Déclarations incongrues
Il s’y ajoute également les menaces ouvertement professées par le président du Groupe Parlementaire de BBY, Moustapha Diakhaté. Ce dernier promettait ouvertement dans l’hémicycle de faire payer aux députés libéraux leur outrecuidante tentative de faire tomber le gouvernement de M. Abdoul Mbaye par une motion de censure avortée, par la levée de l’immunité parlementaire de leurs collègues en délicatesse avec la justice. Tout cela sonne tout simplement comme un détestable règlement de comptes, inadmissible en démocratie. En vérité, la morale dans ce cas devrait, à défaut de transcender le droit, le compléter tout au moins.
L’éthique est certes une règle non écrite, elle n’en demeure pas fondatrice des règles de conduite à l’intérieur de la Nation. Condamner symboliquement Abdoulaye Wade, révéler au cru du grand jour sa responsabilité dans le délitement social, politique et économique de notre pays justifierait davantage que ses ouailles payent pour leur complaisance. Mais, d’un autre côté, le Président Macky Sall, si friand de transparence, devrait aussi justifier l’origine de ses biens publiquement déclarés pour donner plus de poids aux poursuites engagées contre Ousmane Ngom, Oumar Sarr, Abdoulaye Baldé, Samuel Sarr, Madické Niang, Karim Wade.
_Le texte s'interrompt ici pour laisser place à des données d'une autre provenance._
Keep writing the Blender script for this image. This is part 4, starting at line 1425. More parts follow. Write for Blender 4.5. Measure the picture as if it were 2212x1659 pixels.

Ce ciblage paraît trop labélisé, pour être totalement neutre même si, par ailleurs, leurs arrogantes attitudes du passé autant que leur gestion largement sujette à caution leur vaudraient bien un détour à la citadelle du silence. Mais le fait est que la justice, pour être juste, doit être équitable. Le droit ne peut être sélectif ou circonstancié, il est trop général et trop impersonnel pour être coupable d’hémiplégie.